* **TASK INSTRUCTIONS**: Don't include pictures. Quote the lines below from the first through the line that contains "return P, np.concatenate(quads)".

* **INFORMATION PROVIDED**:
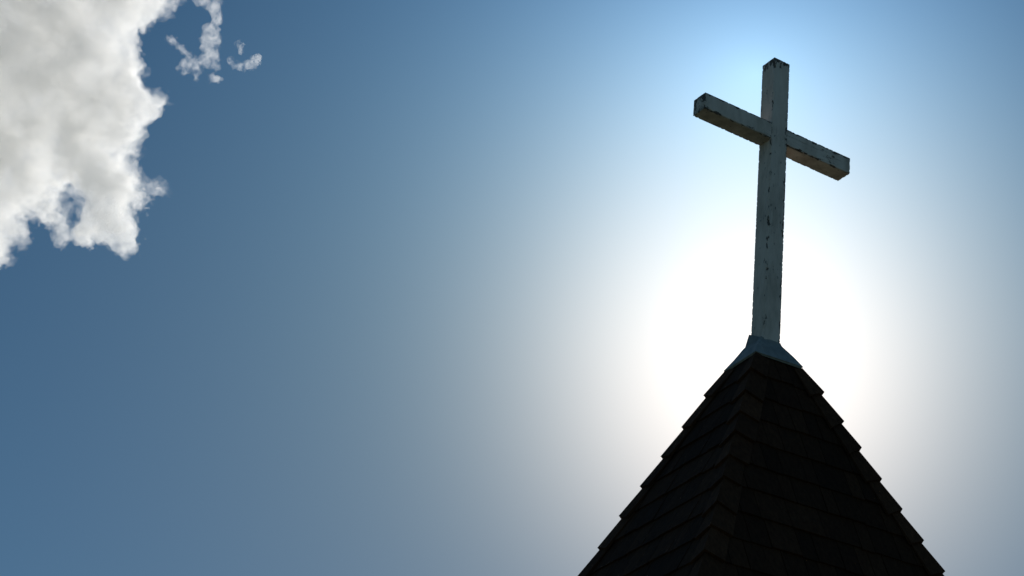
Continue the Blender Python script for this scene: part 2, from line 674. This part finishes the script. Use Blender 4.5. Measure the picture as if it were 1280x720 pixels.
def nets(F, org, step):
    """naive surface nets of F > 0"""
    F = F.copy()
    F[0], F[-1] = -1, -1
    F[:, 0], F[:, -1] = -1, -1
    F[:, :, 0], F[:, :, -1] = -1, -1
    ins = F > 0
    nx, ny, nz = F.shape
    cnt = np.zeros((nx-1, ny-1, nz-1), np.int32)
    acc = np.zeros((nx-1, ny-1, nz-1, 3))
    corners = [(a, b, c) for a in (0, 1) for b in (0, 1) for c in (0, 1)]

    def sub(A, o):
        return A[o[0]:nx-1+o[0], o[1]:ny-1+o[1], o[2]:nz-1+o[2]]
    for o1 in corners:
        for d in range(3):
            if o1[d] == 0:
                o2 = list(o1); o2[d] = 1
                f1, f2 = sub(F, o1), sub(F, o2)
                x = (f1 > 0) != (f2 > 0)
                t = np.where(x, f1/np.where(x, f1-f2, 1), 0)
                for e in range(3):
                    acc[..., e] += np.where(x, o1[e] + (t if e == d else 0), 0)
                cnt += x
    act = cnt > 0
    vid = -np.ones(cnt.shape, np.int64)
    vid[act] = np.arange(act.sum())
    ijk = np.argwhere(act)
    P = (ijk + acc[act]/cnt[act][:, None])*step + org
    quads = []
    for d in range(3):
        e, g = (d+1) % 3, (d+2) % 3
        sl1 = [slice(1, -1)]*3; sl1[d] = slice(0, -1)
        sl2 = [slice(1, -1)]*3; sl2[d] = slice(1, None)
        A, B = ins[tuple(sl1)], ins[tuple(sl2)]
        for flip, mask in ((False, A & ~B), (True, ~A & B)):
            q = np.argwhere(mask)
            off = np.ones(3, int); off[d] = 0
            q = q+off
            ue = np.zeros(3, int); ue[e] = 1
            ug = np.zeros(3, int); ug[g] = 1
            c00 = q-ue-ug; c10 = q-ug; c11 = q; c01 = q-ue
            s = [vid[tuple(c.T)] for c in (c00, c10, c11, c01)]
            if flip:
                s = s[::-1]
            quads.append(np.stack(s, 1))
    return P, np.concatenate(quads)


def seg_dist(X, Y, poly):
    """signed distance to a closed outline, positive inside"""
    d = np.full(X.shape, 1e9)
    inside = np.zeros(X.shape, bool)
    n = len(poly)
    for i in range(n):
        (x0, y0), (x1, y1) = poly[i], poly[(i+1) % n]
        dx, dy = x1-x0, y1-y0
        t = np.clip(((X-x0)*dx+(Y-y0)*dy)/(dx*dx+dy*dy+1e-9), 0, 1)
        d = np.minimum(d, np.hypot(X-x0-t*dx, Y-y0-t*dy))
        if y0 != y1:
            c = ((y0 > Y) != (y1 > Y)) & (X < (x1-x0)*(Y-y0)/(y1-y0)+x0)
            inside ^= c
    return np.where(inside, d, -d)


def capsule_dist(X, Y, caps):
    d = np.full(X.shape, -1e9)
    for (x0, y0, r0, x1, y1, r1) in caps:
        dx, dy = x1-x0, y1-y0
        t = np.clip(((X-x0)*dx+(Y-y0)*dy)/(dx*dx+dy*dy+1e-9), 0, 1)
        d = np.maximum(d, (r0+(r1-r0)*t) - np.hypot(X-x0-t*dx, Y-y0-t*dy))
    return d


CROT = Matrix(((RT[0], UP[0], -f_[0]), (RT[1], UP[1], -f_[1]), (RT[2], UP[2], -f_[2])))


def cloud(name, dfun, bounds, step, depth, cap, octs, mat, seed, dome=1.0, swell=2.0):
    """a cloud body: bulk outline with its own depth, broken up by fractal noise in three dimensions.
    Lengths are in units of PX metres; the body stands DC metres away and is as deep as it is wide."""
    x0, x1, y0, y1 = bounds
    xs = np.arange(x0, x1, step); ys = np.arange(y0, y1, step); zs = np.arange(-depth, depth, step)
    X, Y = np.meshgrid(xs, ys, indexing='ij')
    D = dfun(X, Y)
    Dc = np.where(D > 0, cap*(1-np.exp(-D/cap)), D)
    F = Dc[:, :, None] - dome*(zs[None, None, :]**2)/(2.0*depth)
    rs = np.random.RandomState(seed)
    Nz = np.zeros(F.shape)
    for size, amp in octs:
        c = size/step
        v = perlin(F.shape, (c, c, c), rs)
        Nz += amp*v
        del v
    F = F + Nz + swell
    P, Q = nets(F, np.array([xs[0], ys[0], zs[0]]), step)
    # centre
    cx, cy = (x0+x1)/2, (y0+y1)/2
    co = np.stack([(P[:, 0]-cx)*PX, -(P[:, 1]-cy)*PX, P[:, 2]*PX], 1)
    tri = co[Q[:, :3]]
    tri2 = co[Q[:, [0, 2, 3]]]
    vol = sum(float(np.einsum('ij,ij->i', t_[:, 0], np.cross(t_[:, 1], t_[:, 2])).sum()) for t_ in (tri, tri2))
    if vol < 0:                                # faces must look outwards, those of inner hollows into the hollow
        Q = Q[:, ::-1]
    me = bpy.data.meshes.new(name)
    me.from_pydata(co.tolist(), [], Q.tolist())
    me.validate()
    me.shade_smooth()
    me.materials.append(mat)
    o = bpy.data.objects.new(name, me)
    C.objects.link(o)
    loc = np.array(CAM) + (f_ + RT*(cx-640)/FPX - UP*(cy-360)/FPX)*DC
    o.matrix_world = Matrix.Translation(Vector(loc)) @ CROT.to_4x4()
    o.rotation_mode = 'XYZ'
    print(name, len(me.vertices))
    return o


BIG = [(262, -118), (250, -50), (222, 0), (207, 17), (192, 28), (182, 44), (173, 38), (174, 56), (177, 83),
       (171, 92), (175, 111), (189, 119), (204, 126), (193, 139), (181, 150), (171, 158), (178, 167), (171, 183), (176, 194),
       (167, 198), (180, 213), (185, 229), (200, 227), (204, 238), (189, 243), (182, 264), (169, 268), (168, 299), (158, 317),
       (139, 304), (122, 296), (104, 308), (98, 296), (105, 282), (103, 262), (90, 254), (84, 271), (81, 303), (72, 287),
       (56, 283), (46, 276), (29, 282), (30, 309), (20, 302), (11, 315), (8, 330), (-4, 338), (-30, 334), (-60, 338), (-112, 330), (-122, 200), (-116, -60), (-60, -118)]
BIG = [(x-2, y-6 if y > 250 else y) for x, y in BIG]
CL = mat_cloud(0.026, 0.58, 0.25, 0.42, 0.035)
VEILM = mat_cloud(0.010, 0.6, 0.5, 0.0, 0.12)
CLT = mat_cloud(0.019, 0.62, 0.6, 0.0, 0.16)
o = cloud('cloud', lambda X, Y: seg_dist(X, Y, BIG), (-130, 300, -130, 350), 1.3, 85, 60,
          ((90, 16), (28, 7), (13, 7), (7, 6.0), (4, 5.0)), CL, 4, dome=1.5, swell=-2.0)
tag(o, 'large bright white cumulus cloud with a ragged right edge filling the upper left corner', 'cloud')
v = cloud('thin_veil', lambda X, Y: seg_dist(X, Y, BIG), (-130, 300, -130, 350), 1.6, 85, 60,
          ((60, 6), (28, 7), (13, 9), (7, 7), (4, 5)), VEILM, 33, dome=1.5, swell=0.5)
mw = v.matrix_world.copy()
v.parent = o
v.matrix_parent_inverse = Matrix.Identity(4)
v.matrix_basis = o.matrix_world.inverted() @ mw
WA = [(262, -60, 16, 256, -8, 17), (250, -6, 8, 268, 8, 9), (268, 6, 9, 272, 24, 6), (272, 24, 4, 265, 34, 5), (264, 36, 8, 264, 48, 13),
      (262, 50, 9, 258, 60, 6), (258, 74, 8, 262, 72, 12), (268, 78, 8, 270, 84, 4), (270, 84, 1.5, 269, 92, 3), (269, 98, 7, 269, 98, 7),
      (208, 46, 4, 218, 52, 4), (218, 52, 4, 232, 66, 4), (232, 66, 4, 238, 74, 7), (236, 82, 12, 242, 84, 9), (242, 88, 6, 243, 98, 3),
      (245, 78, 4, 255, 76, 5)]
o = cloud('cloud_wisp', lambda X, Y: capsule_dist(X, Y, WA), (190, 310, -100, 120), 1.2, 14, 12,
          ((16, 3.6), (8, 3.4), (4, 2.8), (2.4, 1.6)), CLT, 9, swell=0.6)
tag(o, 'torn white wisp of cloud trailing down beside the large cloud, longest of the fragments', 'cloud')
WB = [(319, 75, 7, 314, 80, 6), (314, 80, 6, 303, 84, 4.5), (303, 84, 4.5, 295, 82, 4), (295, 82, 4, 289, 76, 3.5), (297, 54, 3.5, 302, 62, 3.5), (302, 62, 3, 301, 66, 2)]
o = cloud('cloud_wisp', lambda X, Y: capsule_dist(X, Y, WB), (270, 345, 35, 110), 1.0, 9, 8,
          ((9, 2.0), (5, 2.2), (2.6, 1.6)), CLT, 21, swell=0.8)
tag(o, 'tiny hook-shaped white cloud puff alone in the blue, right of the longer torn wisp', 'cloud')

* **RESPONSE TO THIS TASK**:
Continue the Blender Python script for this scene: part 2, from line 674. This part finishes the script. Use Blender 4.5. Measure the picture as if it were 1280x720 pixels.
def nets(F, org, step):
    """naive surface nets of F > 0"""
    F = F.copy()
    F[0], F[-1] = -1, -1
    F[:, 0], F[:, -1] = -1, -1
    F[:, :, 0], F[:, :, -1] = -1, -1
    ins = F > 0
    nx, ny, nz = F.shape
    cnt = np.zeros((nx-1, ny-1, nz-1), np.int32)
    acc = np.zeros((nx-1, ny-1, nz-1, 3))
    corners = [(a, b, c) for a in (0, 1) for b in (0, 1) for c in (0, 1)]

    def sub(A, o):
        return A[o[0]:nx-1+o[0], o[1]:ny-1+o[1], o[2]:nz-1+o[2]]
    for o1 in corners:
        for d in range(3):
            if o1[d] == 0:
                o2 = list(o1); o2[d] = 1
                f1, f2 = sub(F, o1), sub(F, o2)
                x = (f1 > 0) != (f2 > 0)
                t = np.where(x, f1/np.where(x, f1-f2, 1), 0)
                for e in range(3):
                    acc[..., e] += np.where(x, o1[e] + (t if e == d else 0), 0)
                cnt += x
    act = cnt > 0
    vid = -np.ones(cnt.shape, np.int64)
    vid[act] = np.arange(act.sum())
    ijk = np.argwhere(act)
    P = (ijk + acc[act]/cnt[act][:, None])*step + org
    quads = []
    for d in range(3):
        e, g = (d+1) % 3, (d+2) % 3
        sl1 = [slice(1, -1)]*3; sl1[d] = slice(0, -1)
        sl2 = [slice(1, -1)]*3; sl2[d] = slice(1, None)
        A, B = ins[tuple(sl1)], ins[tuple(sl2)]
        for flip, mask in ((False, A & ~B), (True, ~A & B)):
            q = np.argwhere(mask)
            off = np.ones(3, int); off[d] = 0
            q = q+off
            ue = np.zeros(3, int); ue[e] = 1
            ug = np.zeros(3, int); ug[g] = 1
            c00 = q-ue-ug; c10 = q-ug; c11 = q; c01 = q-ue
            s = [vid[tuple(c.T)] for c in (c00, c10, c11, c01)]
            if flip:
                s = s[::-1]
            quads.append(np.stack(s, 1))
    return P, np.concatenate(quads)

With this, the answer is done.